Workers in rally call for fundamental revision of the Worker Dispatch Law

December 5, 2008
About 2,000 workers, including contingent workers, at a rally on December 4 at Hibiya Amphitheater in central Tokyo demanded the cancellation of big corporations’ arbitrary layoffs and the fundamental revision of the Worker Dispatch Law. They chanted, “No disposable use of workers! Overhaul the Worker Dispatch Law!”

The rally was called for by public figures, including writers, academics, and lawyers. The organizing committee included a wide spectrum of citizens’ organizations as well as the labor unions affiliated with the National Confederation of Trade Unions (Zenroren), the Japan Trade Union Confederation (Rengo), and the National Trade Union Council (Zenrokyo).
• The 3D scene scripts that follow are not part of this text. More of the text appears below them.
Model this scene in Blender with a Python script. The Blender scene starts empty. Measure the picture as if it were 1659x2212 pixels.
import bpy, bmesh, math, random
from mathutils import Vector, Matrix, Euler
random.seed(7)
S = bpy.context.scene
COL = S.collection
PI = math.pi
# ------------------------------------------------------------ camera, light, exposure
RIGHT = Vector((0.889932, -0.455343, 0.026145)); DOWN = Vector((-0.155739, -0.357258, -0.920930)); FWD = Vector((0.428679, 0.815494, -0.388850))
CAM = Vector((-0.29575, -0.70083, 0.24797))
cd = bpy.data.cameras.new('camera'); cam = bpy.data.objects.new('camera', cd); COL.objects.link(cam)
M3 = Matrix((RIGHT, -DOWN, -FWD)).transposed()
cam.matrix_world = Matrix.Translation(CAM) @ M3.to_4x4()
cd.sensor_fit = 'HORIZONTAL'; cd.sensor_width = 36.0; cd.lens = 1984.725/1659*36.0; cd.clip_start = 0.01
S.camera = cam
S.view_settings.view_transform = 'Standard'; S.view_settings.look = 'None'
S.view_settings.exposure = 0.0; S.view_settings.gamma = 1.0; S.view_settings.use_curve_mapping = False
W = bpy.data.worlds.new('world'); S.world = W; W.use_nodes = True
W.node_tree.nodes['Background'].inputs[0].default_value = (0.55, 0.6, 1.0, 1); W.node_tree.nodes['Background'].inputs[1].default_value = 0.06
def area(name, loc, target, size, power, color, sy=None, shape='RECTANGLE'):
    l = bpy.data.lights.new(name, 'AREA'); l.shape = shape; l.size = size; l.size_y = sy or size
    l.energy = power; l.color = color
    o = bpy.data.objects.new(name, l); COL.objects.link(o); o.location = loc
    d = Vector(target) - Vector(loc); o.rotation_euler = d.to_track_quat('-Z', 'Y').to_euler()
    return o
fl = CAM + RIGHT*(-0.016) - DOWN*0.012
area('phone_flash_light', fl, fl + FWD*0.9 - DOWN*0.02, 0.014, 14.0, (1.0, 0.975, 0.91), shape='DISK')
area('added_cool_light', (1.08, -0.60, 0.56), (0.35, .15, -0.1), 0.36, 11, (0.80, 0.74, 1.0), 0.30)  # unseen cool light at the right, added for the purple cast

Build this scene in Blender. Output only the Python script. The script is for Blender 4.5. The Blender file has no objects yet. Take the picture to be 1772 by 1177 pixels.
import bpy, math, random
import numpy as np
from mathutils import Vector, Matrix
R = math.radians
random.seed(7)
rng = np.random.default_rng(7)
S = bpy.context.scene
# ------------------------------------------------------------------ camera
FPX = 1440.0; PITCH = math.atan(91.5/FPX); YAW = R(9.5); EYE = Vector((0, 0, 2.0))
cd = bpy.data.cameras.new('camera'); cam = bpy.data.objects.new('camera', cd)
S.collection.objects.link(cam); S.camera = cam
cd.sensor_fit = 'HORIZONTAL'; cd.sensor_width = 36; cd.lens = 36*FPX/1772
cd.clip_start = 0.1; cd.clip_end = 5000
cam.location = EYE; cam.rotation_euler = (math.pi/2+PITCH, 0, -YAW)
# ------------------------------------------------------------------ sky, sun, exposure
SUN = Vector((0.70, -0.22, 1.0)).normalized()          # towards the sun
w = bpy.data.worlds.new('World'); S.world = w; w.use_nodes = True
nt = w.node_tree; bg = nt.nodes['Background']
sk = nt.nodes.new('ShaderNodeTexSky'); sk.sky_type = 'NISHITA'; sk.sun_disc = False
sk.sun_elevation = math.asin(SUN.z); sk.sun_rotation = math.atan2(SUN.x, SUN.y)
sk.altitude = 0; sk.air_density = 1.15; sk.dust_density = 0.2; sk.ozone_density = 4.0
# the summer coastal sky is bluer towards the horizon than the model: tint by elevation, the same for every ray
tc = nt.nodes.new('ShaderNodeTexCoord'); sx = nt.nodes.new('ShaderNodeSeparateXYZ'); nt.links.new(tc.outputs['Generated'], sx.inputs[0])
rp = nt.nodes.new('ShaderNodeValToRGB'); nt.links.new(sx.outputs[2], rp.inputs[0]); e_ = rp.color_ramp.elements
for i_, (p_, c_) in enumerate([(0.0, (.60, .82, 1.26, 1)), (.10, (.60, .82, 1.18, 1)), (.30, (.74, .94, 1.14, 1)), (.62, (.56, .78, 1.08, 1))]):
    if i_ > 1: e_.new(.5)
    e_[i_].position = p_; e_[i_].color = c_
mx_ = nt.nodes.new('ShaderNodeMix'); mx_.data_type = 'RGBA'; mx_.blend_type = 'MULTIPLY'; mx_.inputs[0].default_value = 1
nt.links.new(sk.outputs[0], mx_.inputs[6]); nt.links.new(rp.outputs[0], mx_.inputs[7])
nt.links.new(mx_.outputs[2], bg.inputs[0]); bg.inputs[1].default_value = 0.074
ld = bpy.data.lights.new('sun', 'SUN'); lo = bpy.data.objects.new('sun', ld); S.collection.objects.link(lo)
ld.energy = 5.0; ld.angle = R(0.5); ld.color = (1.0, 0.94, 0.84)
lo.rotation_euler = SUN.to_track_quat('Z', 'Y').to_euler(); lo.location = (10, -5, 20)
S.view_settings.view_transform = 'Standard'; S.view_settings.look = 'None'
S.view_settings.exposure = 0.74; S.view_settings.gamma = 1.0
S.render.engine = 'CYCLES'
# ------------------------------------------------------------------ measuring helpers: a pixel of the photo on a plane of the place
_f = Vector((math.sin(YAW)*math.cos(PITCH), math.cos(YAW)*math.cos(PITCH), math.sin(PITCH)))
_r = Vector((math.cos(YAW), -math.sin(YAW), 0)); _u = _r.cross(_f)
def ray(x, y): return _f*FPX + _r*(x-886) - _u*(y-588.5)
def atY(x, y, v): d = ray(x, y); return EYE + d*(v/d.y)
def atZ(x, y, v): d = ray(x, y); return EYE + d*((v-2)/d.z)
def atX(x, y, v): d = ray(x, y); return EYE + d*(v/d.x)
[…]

Many contingent workers such as temporary workers and fixed-term contract workers notified of their dismissals by Isuzu Motors Ltd. and Oita Canon Inc. appeared on the stage holding signs that read, “Temporary labor is not a commodity!”

The All-Japan Metal and Information Machinery Workers’ Union (JMIU) Isuzu Motors Branch Chair Matsumoto Hirotoshi said, “Last night, we established our union. We are determined to continue to struggle to achieve the withdrawal of the unfair dismissals.”

On behalf of the Japan Federation of Bar Associations, Utsunomiya Kenji said, “Without waiting for the Worker Dispatch Law to be revised, we should urge the government to take urgent measures for temporary workers who lost their jobs.”

Japanese Communist Party Chair Shii Kazuo as well as representatives of the Democratic, Social Democratic, and the People’s New parties gave speeches.

Shii said, “When the economy is booming, large corporations gain huge profits by replacing full-time workers with contingent workers, but once the economic downturn began, they started sacking contingent workers as if they were disposables. We must not tolerate such arrogant behavior.”

He called on participants “to join in urging big business to stop the arbitrary dismissals and to fulfill their corporate responsibility, and work together to achieve drastic revision of the Worker Dispatch Law through the struggle against arbitrary dismissals of temporary workers and fixed-term contract workers and win full-time positions for them.”